• What is needed: Write out exactly the lines of the entries below from the one holding "('outcrop','grey rounded outcrop" to the one holding "('outcrop','overhanging dark crag", inclusive, and leave out all other lines.

• Records to use:
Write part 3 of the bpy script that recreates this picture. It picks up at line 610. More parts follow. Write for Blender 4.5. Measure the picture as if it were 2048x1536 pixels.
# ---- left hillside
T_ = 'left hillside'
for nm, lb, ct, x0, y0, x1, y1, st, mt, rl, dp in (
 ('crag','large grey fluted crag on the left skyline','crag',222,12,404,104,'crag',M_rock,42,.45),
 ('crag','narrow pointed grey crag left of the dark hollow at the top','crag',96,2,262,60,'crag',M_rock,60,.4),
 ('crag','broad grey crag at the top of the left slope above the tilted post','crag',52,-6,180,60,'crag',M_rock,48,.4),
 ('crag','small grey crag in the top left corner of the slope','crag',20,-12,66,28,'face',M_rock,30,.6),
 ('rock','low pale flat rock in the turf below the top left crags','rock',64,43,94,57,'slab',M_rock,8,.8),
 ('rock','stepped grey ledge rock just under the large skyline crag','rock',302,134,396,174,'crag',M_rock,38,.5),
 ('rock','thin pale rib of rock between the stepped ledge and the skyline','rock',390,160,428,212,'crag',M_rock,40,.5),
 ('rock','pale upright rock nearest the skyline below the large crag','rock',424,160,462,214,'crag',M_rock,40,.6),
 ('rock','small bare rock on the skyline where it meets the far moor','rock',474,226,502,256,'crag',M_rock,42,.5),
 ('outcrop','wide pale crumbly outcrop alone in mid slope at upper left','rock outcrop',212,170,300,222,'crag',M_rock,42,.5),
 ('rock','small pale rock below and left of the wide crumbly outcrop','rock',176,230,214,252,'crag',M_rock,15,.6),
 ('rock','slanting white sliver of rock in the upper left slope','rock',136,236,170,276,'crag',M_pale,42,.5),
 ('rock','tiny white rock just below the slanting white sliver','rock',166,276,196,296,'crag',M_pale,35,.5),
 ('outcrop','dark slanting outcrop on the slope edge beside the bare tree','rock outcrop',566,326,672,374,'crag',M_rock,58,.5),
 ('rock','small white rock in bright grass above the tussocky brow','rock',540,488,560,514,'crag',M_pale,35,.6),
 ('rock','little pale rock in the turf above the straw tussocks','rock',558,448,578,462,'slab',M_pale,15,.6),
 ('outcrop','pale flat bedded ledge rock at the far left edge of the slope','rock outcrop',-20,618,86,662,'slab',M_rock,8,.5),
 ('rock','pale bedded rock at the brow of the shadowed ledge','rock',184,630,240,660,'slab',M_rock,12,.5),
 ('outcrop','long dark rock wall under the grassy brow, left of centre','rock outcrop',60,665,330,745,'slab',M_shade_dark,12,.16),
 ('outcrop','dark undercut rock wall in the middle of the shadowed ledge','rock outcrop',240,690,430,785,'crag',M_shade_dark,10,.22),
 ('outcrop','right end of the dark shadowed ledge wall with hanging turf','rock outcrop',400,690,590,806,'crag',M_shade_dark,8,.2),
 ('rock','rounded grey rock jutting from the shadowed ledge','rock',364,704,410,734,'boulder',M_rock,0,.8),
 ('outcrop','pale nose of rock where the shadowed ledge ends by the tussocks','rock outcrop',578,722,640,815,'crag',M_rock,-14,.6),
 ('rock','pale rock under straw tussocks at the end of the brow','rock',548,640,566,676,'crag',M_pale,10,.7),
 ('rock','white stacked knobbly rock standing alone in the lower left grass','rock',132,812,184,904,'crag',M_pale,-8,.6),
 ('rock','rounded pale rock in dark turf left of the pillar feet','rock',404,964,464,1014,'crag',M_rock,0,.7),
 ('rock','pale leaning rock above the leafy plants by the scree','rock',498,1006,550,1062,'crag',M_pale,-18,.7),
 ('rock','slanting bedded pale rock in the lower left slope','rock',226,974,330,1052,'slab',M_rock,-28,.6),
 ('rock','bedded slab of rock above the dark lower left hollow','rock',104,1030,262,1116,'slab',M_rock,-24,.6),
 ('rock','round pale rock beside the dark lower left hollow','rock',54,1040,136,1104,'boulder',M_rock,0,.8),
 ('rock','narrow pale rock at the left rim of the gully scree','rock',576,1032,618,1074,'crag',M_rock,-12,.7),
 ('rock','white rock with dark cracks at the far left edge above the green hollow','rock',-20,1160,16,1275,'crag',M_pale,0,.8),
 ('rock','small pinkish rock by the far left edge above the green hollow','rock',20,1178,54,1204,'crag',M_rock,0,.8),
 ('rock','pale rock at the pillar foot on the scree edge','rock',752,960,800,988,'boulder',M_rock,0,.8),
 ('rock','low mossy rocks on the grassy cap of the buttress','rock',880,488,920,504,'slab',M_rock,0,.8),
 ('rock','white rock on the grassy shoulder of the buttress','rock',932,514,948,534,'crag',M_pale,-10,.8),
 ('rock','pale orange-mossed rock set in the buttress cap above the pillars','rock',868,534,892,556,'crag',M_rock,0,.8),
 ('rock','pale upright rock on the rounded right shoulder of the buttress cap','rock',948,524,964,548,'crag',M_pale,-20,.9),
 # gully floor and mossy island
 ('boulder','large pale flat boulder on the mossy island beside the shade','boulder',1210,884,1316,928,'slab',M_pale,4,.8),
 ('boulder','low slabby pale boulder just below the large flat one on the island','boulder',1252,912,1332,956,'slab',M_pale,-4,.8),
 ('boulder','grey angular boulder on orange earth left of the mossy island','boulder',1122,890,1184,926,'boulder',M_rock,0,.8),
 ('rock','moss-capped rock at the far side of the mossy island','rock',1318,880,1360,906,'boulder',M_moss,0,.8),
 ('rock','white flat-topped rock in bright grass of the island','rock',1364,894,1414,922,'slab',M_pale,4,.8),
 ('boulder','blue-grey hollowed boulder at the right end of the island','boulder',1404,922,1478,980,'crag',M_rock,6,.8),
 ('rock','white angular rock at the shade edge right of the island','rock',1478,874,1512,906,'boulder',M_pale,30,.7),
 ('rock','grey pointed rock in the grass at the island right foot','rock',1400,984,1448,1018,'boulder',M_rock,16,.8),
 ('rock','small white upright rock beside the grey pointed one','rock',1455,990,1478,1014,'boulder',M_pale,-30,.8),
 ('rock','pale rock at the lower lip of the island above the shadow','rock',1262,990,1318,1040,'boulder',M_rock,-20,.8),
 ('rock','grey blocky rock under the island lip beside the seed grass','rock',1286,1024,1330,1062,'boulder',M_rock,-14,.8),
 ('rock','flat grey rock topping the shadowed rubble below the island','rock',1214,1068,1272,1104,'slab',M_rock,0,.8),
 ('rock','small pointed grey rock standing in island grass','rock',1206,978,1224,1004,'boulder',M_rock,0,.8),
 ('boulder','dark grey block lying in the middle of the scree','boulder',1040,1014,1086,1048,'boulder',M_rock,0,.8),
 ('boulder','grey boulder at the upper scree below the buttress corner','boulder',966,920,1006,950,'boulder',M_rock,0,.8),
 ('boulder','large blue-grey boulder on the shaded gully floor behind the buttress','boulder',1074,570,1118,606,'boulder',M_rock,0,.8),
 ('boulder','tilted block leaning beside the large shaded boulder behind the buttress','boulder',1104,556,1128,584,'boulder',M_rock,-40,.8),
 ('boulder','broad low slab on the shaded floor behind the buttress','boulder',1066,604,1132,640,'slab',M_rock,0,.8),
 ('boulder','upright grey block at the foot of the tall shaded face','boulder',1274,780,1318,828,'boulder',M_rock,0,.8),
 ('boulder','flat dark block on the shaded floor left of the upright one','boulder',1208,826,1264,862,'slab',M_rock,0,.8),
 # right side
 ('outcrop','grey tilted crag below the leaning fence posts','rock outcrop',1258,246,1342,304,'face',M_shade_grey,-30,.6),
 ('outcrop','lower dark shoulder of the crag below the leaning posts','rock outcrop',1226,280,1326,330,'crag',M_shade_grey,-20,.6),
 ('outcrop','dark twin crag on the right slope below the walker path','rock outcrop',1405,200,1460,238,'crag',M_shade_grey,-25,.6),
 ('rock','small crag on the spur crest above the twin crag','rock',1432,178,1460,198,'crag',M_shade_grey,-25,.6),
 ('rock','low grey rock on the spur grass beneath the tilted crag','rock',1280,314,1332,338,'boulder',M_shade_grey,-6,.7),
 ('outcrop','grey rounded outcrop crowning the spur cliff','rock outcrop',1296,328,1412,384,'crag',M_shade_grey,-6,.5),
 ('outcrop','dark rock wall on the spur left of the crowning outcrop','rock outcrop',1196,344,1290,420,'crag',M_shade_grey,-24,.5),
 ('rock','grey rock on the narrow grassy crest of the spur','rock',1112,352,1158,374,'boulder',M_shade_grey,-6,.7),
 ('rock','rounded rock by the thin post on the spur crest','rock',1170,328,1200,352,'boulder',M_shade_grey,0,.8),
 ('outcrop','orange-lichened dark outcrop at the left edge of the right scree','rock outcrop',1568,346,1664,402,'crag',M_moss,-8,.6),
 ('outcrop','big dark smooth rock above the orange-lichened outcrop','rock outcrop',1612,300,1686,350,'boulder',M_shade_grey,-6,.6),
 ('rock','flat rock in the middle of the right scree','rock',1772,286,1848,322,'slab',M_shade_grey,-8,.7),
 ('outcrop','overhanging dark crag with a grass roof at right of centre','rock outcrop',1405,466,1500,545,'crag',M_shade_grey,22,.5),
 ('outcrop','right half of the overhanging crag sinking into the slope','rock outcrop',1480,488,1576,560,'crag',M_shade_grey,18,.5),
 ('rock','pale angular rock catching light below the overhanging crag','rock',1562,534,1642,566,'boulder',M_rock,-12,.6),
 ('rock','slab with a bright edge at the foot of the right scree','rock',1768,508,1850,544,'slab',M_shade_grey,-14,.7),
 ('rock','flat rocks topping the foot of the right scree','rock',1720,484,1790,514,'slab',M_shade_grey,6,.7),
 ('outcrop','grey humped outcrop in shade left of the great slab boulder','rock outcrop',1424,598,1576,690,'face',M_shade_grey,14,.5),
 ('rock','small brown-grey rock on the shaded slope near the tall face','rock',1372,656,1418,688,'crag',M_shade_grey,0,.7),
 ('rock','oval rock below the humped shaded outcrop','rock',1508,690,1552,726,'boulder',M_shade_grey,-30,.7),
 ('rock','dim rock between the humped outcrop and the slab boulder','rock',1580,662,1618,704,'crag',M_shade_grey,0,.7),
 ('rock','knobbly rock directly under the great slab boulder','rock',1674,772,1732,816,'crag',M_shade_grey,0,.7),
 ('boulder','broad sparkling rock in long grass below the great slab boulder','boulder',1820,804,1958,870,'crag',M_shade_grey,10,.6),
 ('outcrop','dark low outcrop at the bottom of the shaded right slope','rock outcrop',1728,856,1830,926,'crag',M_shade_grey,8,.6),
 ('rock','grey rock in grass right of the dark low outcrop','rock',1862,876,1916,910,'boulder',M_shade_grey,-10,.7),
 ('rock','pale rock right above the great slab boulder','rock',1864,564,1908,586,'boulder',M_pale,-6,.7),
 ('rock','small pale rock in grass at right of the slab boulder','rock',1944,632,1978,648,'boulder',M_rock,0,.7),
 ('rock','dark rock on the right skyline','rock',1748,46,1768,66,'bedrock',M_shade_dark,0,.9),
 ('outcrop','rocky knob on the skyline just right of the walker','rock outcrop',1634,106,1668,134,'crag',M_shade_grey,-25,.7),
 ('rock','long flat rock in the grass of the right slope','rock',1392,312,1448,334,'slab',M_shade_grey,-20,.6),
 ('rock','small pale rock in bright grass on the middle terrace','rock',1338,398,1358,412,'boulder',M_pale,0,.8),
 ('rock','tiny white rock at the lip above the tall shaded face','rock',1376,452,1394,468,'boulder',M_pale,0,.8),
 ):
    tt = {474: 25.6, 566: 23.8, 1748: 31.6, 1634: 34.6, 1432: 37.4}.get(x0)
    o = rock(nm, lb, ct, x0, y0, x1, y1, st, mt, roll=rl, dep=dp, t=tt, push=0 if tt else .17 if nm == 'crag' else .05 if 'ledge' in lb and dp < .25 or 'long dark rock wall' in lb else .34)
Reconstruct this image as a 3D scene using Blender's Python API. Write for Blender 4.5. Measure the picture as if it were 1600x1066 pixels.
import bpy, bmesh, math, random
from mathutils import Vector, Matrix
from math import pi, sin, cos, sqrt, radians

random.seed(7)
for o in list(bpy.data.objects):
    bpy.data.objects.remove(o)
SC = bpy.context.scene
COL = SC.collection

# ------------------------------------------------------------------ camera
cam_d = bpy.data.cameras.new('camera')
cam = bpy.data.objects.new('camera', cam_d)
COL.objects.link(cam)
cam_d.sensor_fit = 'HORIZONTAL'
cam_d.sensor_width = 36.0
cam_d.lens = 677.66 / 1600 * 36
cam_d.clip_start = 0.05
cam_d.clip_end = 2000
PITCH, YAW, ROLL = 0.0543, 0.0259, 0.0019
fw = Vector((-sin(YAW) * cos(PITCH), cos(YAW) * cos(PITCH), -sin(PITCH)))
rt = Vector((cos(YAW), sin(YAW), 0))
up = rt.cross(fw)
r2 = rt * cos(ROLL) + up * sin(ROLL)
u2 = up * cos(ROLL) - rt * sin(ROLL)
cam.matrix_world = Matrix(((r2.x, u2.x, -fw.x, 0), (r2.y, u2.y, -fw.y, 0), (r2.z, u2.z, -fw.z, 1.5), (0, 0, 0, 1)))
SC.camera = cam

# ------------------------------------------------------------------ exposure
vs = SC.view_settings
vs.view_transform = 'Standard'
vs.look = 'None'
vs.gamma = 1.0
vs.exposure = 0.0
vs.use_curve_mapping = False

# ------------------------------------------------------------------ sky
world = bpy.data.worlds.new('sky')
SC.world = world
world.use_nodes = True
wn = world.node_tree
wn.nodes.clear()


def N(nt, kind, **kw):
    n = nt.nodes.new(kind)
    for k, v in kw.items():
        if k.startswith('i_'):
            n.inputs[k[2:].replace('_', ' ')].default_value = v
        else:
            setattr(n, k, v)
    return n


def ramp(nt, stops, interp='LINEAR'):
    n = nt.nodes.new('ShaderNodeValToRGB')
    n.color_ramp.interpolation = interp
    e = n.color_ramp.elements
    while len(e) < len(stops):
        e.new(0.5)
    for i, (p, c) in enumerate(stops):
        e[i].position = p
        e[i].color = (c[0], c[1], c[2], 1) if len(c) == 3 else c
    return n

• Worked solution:
 ('outcrop','grey rounded outcrop crowning the spur cliff','rock outcrop',1296,328,1412,384,'crag',M_shade_grey,-6,.5),
 ('outcrop','dark rock wall on the spur left of the crowning outcrop','rock outcrop',1196,344,1290,420,'crag',M_shade_grey,-24,.5),
 ('rock','grey rock on the narrow grassy crest of the spur','rock',1112,352,1158,374,'boulder',M_shade_grey,-6,.7),
 ('rock','rounded rock by the thin post on the spur crest','rock',1170,328,1200,352,'boulder',M_shade_grey,0,.8),
 ('outcrop','orange-lichened dark outcrop at the left edge of the right scree','rock outcrop',1568,346,1664,402,'crag',M_moss,-8,.6),
 ('outcrop','big dark smooth rock above the orange-lichened outcrop','rock outcrop',1612,300,1686,350,'boulder',M_shade_grey,-6,.6),
 ('rock','flat rock in the middle of the right scree','rock',1772,286,1848,322,'slab',M_shade_grey,-8,.7),
 ('outcrop','overhanging dark crag with a grass roof at right of centre','rock outcrop',1405,466,1500,545,'crag',M_shade_grey,22,.5),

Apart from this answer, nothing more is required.